-- BEGIN --
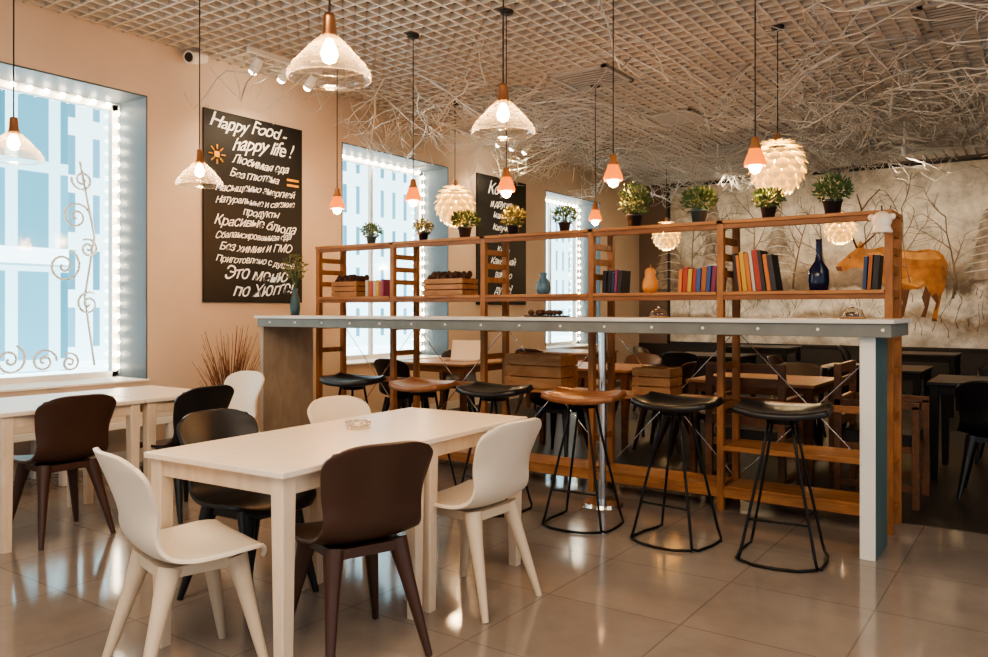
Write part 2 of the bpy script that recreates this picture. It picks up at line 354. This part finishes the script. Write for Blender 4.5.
L=[("Happy Food -",.17,-.08,2.80,m_chalk),("happy life !",.18,.07,2.645,m_chalk),("Любимая еда",.105,0.05,2.50,m_chalk),("Без глютена",.10,-.02,2.385,m_chalk),
("Насыщенно энергией",.092,0,2.265,m_chalk),("Натуральные и свежие",.086,0,2.155,m_chalk),("продукты",.095,.05,2.06,m_chalk),("Красивые блюда",.12,0,1.945,m_chalk),("Сбалансированная еда",.082,-.02,1.845,m_chalk),
("Без химии и ГМО",.105,0,1.73,m_chalk),("Приготовлено с душой",.086,0,1.615,m_chalk),("Это меню",.16,0,1.47,m_chalk),("по Хюгге!",.16,.08,1.335,m_chalk)]
c=board(4.76,1.27,2.945,1.1,L)
b=B()
for k in range(8):
    a=k*math.pi/4; b.tube([(.027,-.42+.045*math.cos(a),2.56+.045*math.sin(a)),(.027,-.42+.085*math.cos(a),2.56+.085*math.sin(a))],.006,m_chalky,4)
b.box(.021,.027,-.445,-.395,2.535,2.585,m_chalky); b.box(.021,.027,.36,.50,2.43,2.45,m_chalky); b.box(.021,.027,.36,.50,2.38,2.40,m_chalky)
b.obj('chalk_drawing',parent=c)
c2=board(8.77,1.27,2.945,1.15,[("Кофе",.22,-.1,2.72,m_chalk),("и другие",.13,-.05,2.55,m_chalk),("напитки",.13,0,2.40,m_chalk),("Капучино",.11,0,2.25,m_chalk),("Латте",.11,0,2.1,m_chalk),("Какао",.11,0,1.96,m_chalk),("Какой чай",.13,0,1.8,m_chalk),("вам по",.13,0,1.62,m_chalk),("душе?",.15,0,1.42,m_chalk)])
# ---------------- chair
def chair_mesh(col,name,leg=None):
    b=B(); leg=leg or col
    prof=[(0,.235,.375),(.06,.215,.405),(.18,.13,.410),(.32,.03,.402),(.43,-.07,.400),(.50,-.135,.418),(.56,-.172,.465),(.70,-.20,.57),(.85,-.235,.67),(1,-.278,.770)]
    wid=[(0,.16),(.06,.195),(.2,.215),(.4,.212),(.52,.190),(.6,.180),(.72,.188),(.86,.205),(.94,.203),(1,.170)]
    def fn(u,v):
        v=2*v-1; x,z=smoothi(u,prof); w=smoothi(u,wid,.03)[0]; a=abs(v)
        y=v*w
        sb=max(0,min(1,(u-.46)/.3)); sb=sb*sb*(3-2*sb)
        z+= (1-sb)*.022*a**2.5*min(1,u/.1)
        x+= sb*.05*a**2 
        if u>.86: z-=((u-.86)/.14)*.03*a**4
        if u<.15: x-=(.15-u)/.15*.045*a**3
        return (x,y,z)
    b.shell(fn,40,16,.014,col)
    for sx,sy in ((1,1),(1,-1),(-1,1),(-1,-1)):
        tx=.115 if sx>0 else -.10
        top=Vector((tx,sy*.12,.392)); bot=Vector((.195 if sx>0 else -.215,sy*.185,0))
        mid=top.lerp(bot,.3)
        b.cone(top,mid,.038,.027,leg,10); b.cone(mid,bot,.027,.013,leg,10)
    b.box(-.13,.14,-.135,.135,.36,.394,leg)
    return b.mesh(name)
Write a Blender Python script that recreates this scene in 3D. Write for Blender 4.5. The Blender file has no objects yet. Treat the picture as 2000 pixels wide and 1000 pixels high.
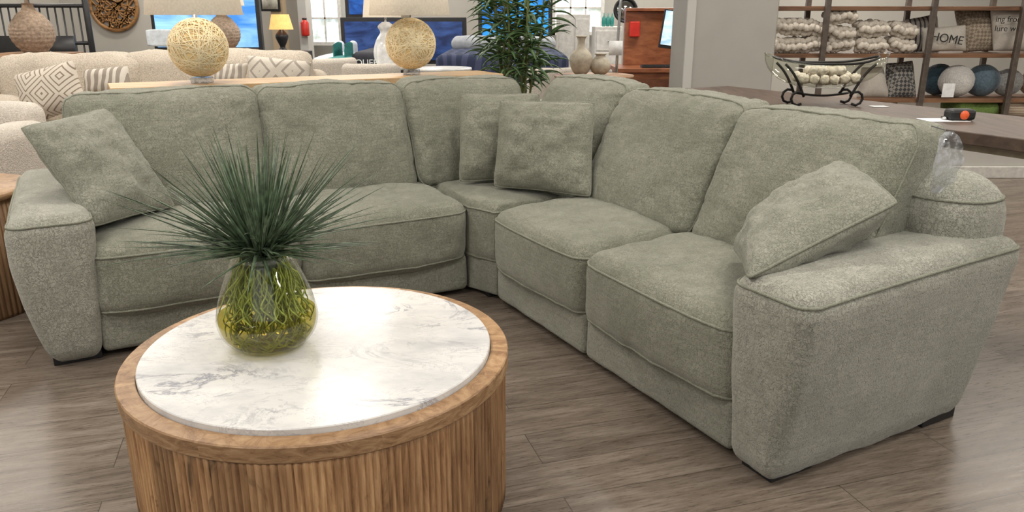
import bpy, bmesh, math, random
from mathutils import Vector, Matrix, noise
random.seed(7)
C = bpy.context.scene.collection
PI = math.pi
R = math.radians
H = 1.30; F = 1500.0; PIT = math.atan(465/1500.0)
cp, sp_ = math.cos(PIT), math.sin(PIT)
def P(px, py, Y):
    dx, dy = px-1000, 500-py
    yw = F*cp+dy*sp_; zw = -F*sp_+dy*cp
    t = Y/yw
    return Vector((dx*t, Y, H+zw*t))
TH = R(28.5)
S = Matrix.Rotation(TH, 4, 'Z')
def SV(u, v, z=0): return S @ Vector((u, v, z))

# ---------------------------------------------------------------- materials
MATS = {}
def newmat(name):
    m = bpy.data.materials.new(name); m.use_nodes = True
    nt = m.node_tree; b = nt.nodes['Principled BSDF']
    return m, nt, b
class N:
    def __init__(s, nt): s.nt = nt
    def n(s, t, **k):
        x = s.nt.nodes.new(t)
        for a, v in k.items(): setattr(x, a, v)
        return x
    def l(s, a, b): s.nt.links.new(a, b)
    def coord(s, scale=(1,1,1), rot=(0,0,0)):
        t = s.n('ShaderNodeTexCoord'); m = s.n('ShaderNodeMapping')
        m.inputs['Scale'].default_value = scale; m.inputs['Rotation'].default_value = rot
        s.l(t.outputs['Object'], m.inputs['Vector']); return m.outputs[0]
    def noise(s, vec, scale, detail=3, rough=.55, dist=0):
        x = s.n('ShaderNodeTexNoise'); s.l(vec, x.inputs['Vector'])
        x.inputs['Scale'].default_value = scale; x.inputs['Detail'].default_value = detail
        x.inputs['Roughness'].default_value = rough; x.inputs['Distortion'].default_value = dist
        return x
    def ramp(s, fac, stops, interp='LINEAR'):
        x = s.n('ShaderNodeValToRGB'); cr = x.color_ramp; cr.interpolation = interp
        while len(cr.elements) < len(stops): cr.elements.new(.5)
        for e, (p, c) in zip(cr.elements, stops):
            e.position = p; e.color = (c[0], c[1], c[2], 1) if hasattr(c, '__len__') else (c, c, c, 1)
        s.l(fac, x.inputs['Fac']); return x.outputs['Color']
    def mix(s, fac, a, b, mode='MIX'):
        x = s.n('ShaderNodeMix'); x.data_type = 'RGBA'; x.blend_type = mode
        for sock, v in ((x.inputs[0], fac), (x.inputs[6], a), (x.inputs[7], b)):
            if hasattr(v, 'is_output'): s.l(v, sock)
            elif hasattr(v, '__len__'): sock.default_value = (v[0], v[1], v[2], 1)
            else: sock.default_value = v if sock.type == 'VALUE' else (v, v, v, 1)
        return x.outputs[2]
    def math(s, op, a, b=None, c=None):
        x = s.n('ShaderNodeMath', operation=op)
        for i, v in enumerate((a, b, c)):
            if v is None: continue
            if hasattr(v, 'is_output'): s.l(v, x.inputs[i])
            else: x.inputs[i].default_value = v
        return x.outputs[0]
    def bump(s, h, strength, dist, b, prev=None):
        x = s.n('ShaderNodeBump'); x.inputs['Strength'].default_value = strength
        x.inputs['Distance'].default_value = dist; s.l(h, x.inputs['Height'])
        if prev: s.l(prev, x.inputs['Normal'])
        s.l(x.outputs[0], b.inputs['Normal']); return x.outputs[0]

def pm(name, c, rough=.6, scale=20, var=.15, metal=0, bump=0, stretch=(1,1,1), emit=0, sheen=0, coat=0):
    if name in MATS: return MATS[name]
    m, nt, b = newmat(name); q = N(nt)
    v = q.coord(stretch); x = q.noise(v, scale)
    lo = [max(0, i*(1-var)) for i in c]; hi = [min(1, i*(1+var)) for i in c]
    col = q.ramp(x.outputs['Fac'], [(.3, lo), (.7, hi)])
    q.l(col, b.inputs['Base Color'])
    b.inputs['Roughness'].default_value = rough; b.inputs['Metallic'].default_value = metal
    if bump: q.bump(x.outputs['Fac'], bump, .01, b)
    if emit:
        q.l(col, b.inputs['Emission Color']); b.inputs['Emission Strength'].default_value = emit
    if sheen: b.inputs['Sheen Weight'].default_value = sheen
    if coat: b.inputs['Coat Weight'].default_value = coat
    MATS[name] = m; return m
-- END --
Task goal: Leave the pictures out, and transcribe each of the records exactly.

Answer to the exercise:
Write part 2 of the bpy script that recreates this picture. It picks up at line 354. This part finishes the script. Write for Blender 4.5.
L=[("Happy Food -",.17,-.08,2.80,m_chalk),("happy life !",.18,.07,2.645,m_chalk),("Любимая еда",.105,0.05,2.50,m_chalk),("Без глютена",.10,-.02,2.385,m_chalk),
("Насыщенно энергией",.092,0,2.265,m_chalk),("Натуральные и свежие",.086,0,2.155,m_chalk),("продукты",.095,.05,2.06,m_chalk),("Красивые блюда",.12,0,1.945,m_chalk),("Сбалансированная еда",.082,-.02,1.845,m_chalk),
("Без химии и ГМО",.105,0,1.73,m_chalk),("Приготовлено с душой",.086,0,1.615,m_chalk),("Это меню",.16,0,1.47,m_chalk),("по Хюгге!",.16,.08,1.335,m_chalk)]
c=board(4.76,1.27,2.945,1.1,L)
b=B()
for k in range(8):
    a=k*math.pi/4; b.tube([(.027,-.42+.045*math.cos(a),2.56+.045*math.sin(a)),(.027,-.42+.085*math.cos(a),2.56+.085*math.sin(a))],.006,m_chalky,4)
b.box(.021,.027,-.445,-.395,2.535,2.585,m_chalky); b.box(.021,.027,.36,.50,2.43,2.45,m_chalky); b.box(.021,.027,.36,.50,2.38,2.40,m_chalky)
b.obj('chalk_drawing',parent=c)
c2=board(8.77,1.27,2.945,1.15,[("Кофе",.22,-.1,2.72,m_chalk),("и другие",.13,-.05,2.55,m_chalk),("напитки",.13,0,2.40,m_chalk),("Капучино",.11,0,2.25,m_chalk),("Латте",.11,0,2.1,m_chalk),("Какао",.11,0,1.96,m_chalk),("Какой чай",.13,0,1.8,m_chalk),("вам по",.13,0,1.62,m_chalk),("душе?",.15,0,1.42,m_chalk)])
# ---------------- chair
def chair_mesh(col,name,leg=None):
    b=B(); leg=leg or col
    prof=[(0,.235,.375),(.06,.215,.405),(.18,.13,.410),(.32,.03,.402),(.43,-.07,.400),(.50,-.135,.418),(.56,-.172,.465),(.70,-.20,.57),(.85,-.235,.67),(1,-.278,.770)]
    wid=[(0,.16),(.06,.195),(.2,.215),(.4,.212),(.52,.190),(.6,.180),(.72,.188),(.86,.205),(.94,.203),(1,.170)]
    def fn(u,v):
        v=2*v-1; x,z=smoothi(u,prof); w=smoothi(u,wid,.03)[0]; a=abs(v)
        y=v*w
        sb=max(0,min(1,(u-.46)/.3)); sb=sb*sb*(3-2*sb)
        z+= (1-sb)*.022*a**2.5*min(1,u/.1)
        x+= sb*.05*a**2 
        if u>.86: z-=((u-.86)/.14)*.03*a**4
        if u<.15: x-=(.15-u)/.15*.045*a**3
        return (x,y,z)
    b.shell(fn,40,16,.014,col)
    for sx,sy in ((1,1),(1,-1),(-1,1),(-1,-1)):
        tx=.115 if sx>0 else -.10
        top=Vector((tx,sy*.12,.392)); bot=Vector((.195 if sx>0 else -.215,sy*.185,0))
        mid=top.lerp(bot,.3)
        b.cone(top,mid,.038,.027,leg,10); b.cone(mid,bot,.027,.013,leg,10)
    b.box(-.13,.14,-.135,.135,.36,.394,leg)
    return b.mesh(name)
Write a Blender Python script that recreates this scene in 3D. Write for Blender 4.5. The Blender file has no objects yet. Treat the picture as 2000 pixels wide and 1000 pixels high.
import bpy, bmesh, math, random
from mathutils import Vector, Matrix, noise
random.seed(7)
C = bpy.context.scene.collection
PI = math.pi
R = math.radians
H = 1.30; F = 1500.0; PIT = math.atan(465/1500.0)
cp, sp_ = math.cos(PIT), math.sin(PIT)
def P(px, py, Y):
    dx, dy = px-1000, 500-py
    yw = F*cp+dy*sp_; zw = -F*sp_+dy*cp
    t = Y/yw
    return Vector((dx*t, Y, H+zw*t))
TH = R(28.5)
S = Matrix.Rotation(TH, 4, 'Z')
def SV(u, v, z=0): return S @ Vector((u, v, z))

# ---------------------------------------------------------------- materials
MATS = {}
def newmat(name):
    m = bpy.data.materials.new(name); m.use_nodes = True
    nt = m.node_tree; b = nt.nodes['Principled BSDF']
    return m, nt, b
class N:
    def __init__(s, nt): s.nt = nt
    def n(s, t, **k):
        x = s.nt.nodes.new(t)
        for a, v in k.items(): setattr(x, a, v)
        return x
    def l(s, a, b): s.nt.links.new(a, b)
    def coord(s, scale=(1,1,1), rot=(0,0,0)):
        t = s.n('ShaderNodeTexCoord'); m = s.n('ShaderNodeMapping')
        m.inputs['Scale'].default_value = scale; m.inputs['Rotation'].default_value = rot
        s.l(t.outputs['Object'], m.inputs['Vector']); return m.outputs[0]
    def noise(s, vec, scale, detail=3, rough=.55, dist=0):
        x = s.n('ShaderNodeTexNoise'); s.l(vec, x.inputs['Vector'])
        x.inputs['Scale'].default_value = scale; x.inputs['Detail'].default_value = detail
        x.inputs['Roughness'].default_value = rough; x.inputs['Distortion'].default_value = dist
        return x
    def ramp(s, fac, stops, interp='LINEAR'):
        x = s.n('ShaderNodeValToRGB'); cr = x.color_ramp; cr.interpolation = interp
        while len(cr.elements) < len(stops): cr.elements.new(.5)
        for e, (p, c) in zip(cr.elements, stops):
            e.position = p; e.color = (c[0], c[1], c[2], 1) if hasattr(c, '__len__') else (c, c, c, 1)
        s.l(fac, x.inputs['Fac']); return x.outputs['Color']
    def mix(s, fac, a, b, mode='MIX'):
        x = s.n('ShaderNodeMix'); x.data_type = 'RGBA'; x.blend_type = mode
        for sock, v in ((x.inputs[0], fac), (x.inputs[6], a), (x.inputs[7], b)):
            if hasattr(v, 'is_output'): s.l(v, sock)
            elif hasattr(v, '__len__'): sock.default_value = (v[0], v[1], v[2], 1)
            else: sock.default_value = v if sock.type == 'VALUE' else (v, v, v, 1)
        return x.outputs[2]
    def math(s, op, a, b=None, c=None):
        x = s.n('ShaderNodeMath', operation=op)
        for i, v in enumerate((a, b, c)):
            if v is None: continue
            if hasattr(v, 'is_output'): s.l(v, x.inputs[i])
            else: x.inputs[i].default_value = v
        return x.outputs[0]
    def bump(s, h, strength, dist, b, prev=None):
        x = s.n('ShaderNodeBump'); x.inputs['Strength'].default_value = strength
        x.inputs['Distance'].default_value = dist; s.l(h, x.inputs['Height'])
        if prev: s.l(prev, x.inputs['Normal'])
        s.l(x.outputs[0], b.inputs['Normal']); return x.outputs[0]

def pm(name, c, rough=.6, scale=20, var=.15, metal=0, bump=0, stretch=(1,1,1), emit=0, sheen=0, coat=0):
    if name in MATS: return MATS[name]
    m, nt, b = newmat(name); q = N(nt)
    v = q.coord(stretch); x = q.noise(v, scale)
    lo = [max(0, i*(1-var)) for i in c]; hi = [min(1, i*(1+var)) for i in c]
    col = q.ramp(x.outputs['Fac'], [(.3, lo), (.7, hi)])
    q.l(col, b.inputs['Base Color'])
    b.inputs['Roughness'].default_value = rough; b.inputs['Metallic'].default_value = metal
    if bump: q.bump(x.outputs['Fac'], bump, .01, b)
    if emit:
        q.l(col, b.inputs['Emission Color']); b.inputs['Emission Strength'].default_value = emit
    if sheen: b.inputs['Sheen Weight'].default_value = sheen
    if coat: b.inputs['Coat Weight'].default_value = coat
    MATS[name] = m; return m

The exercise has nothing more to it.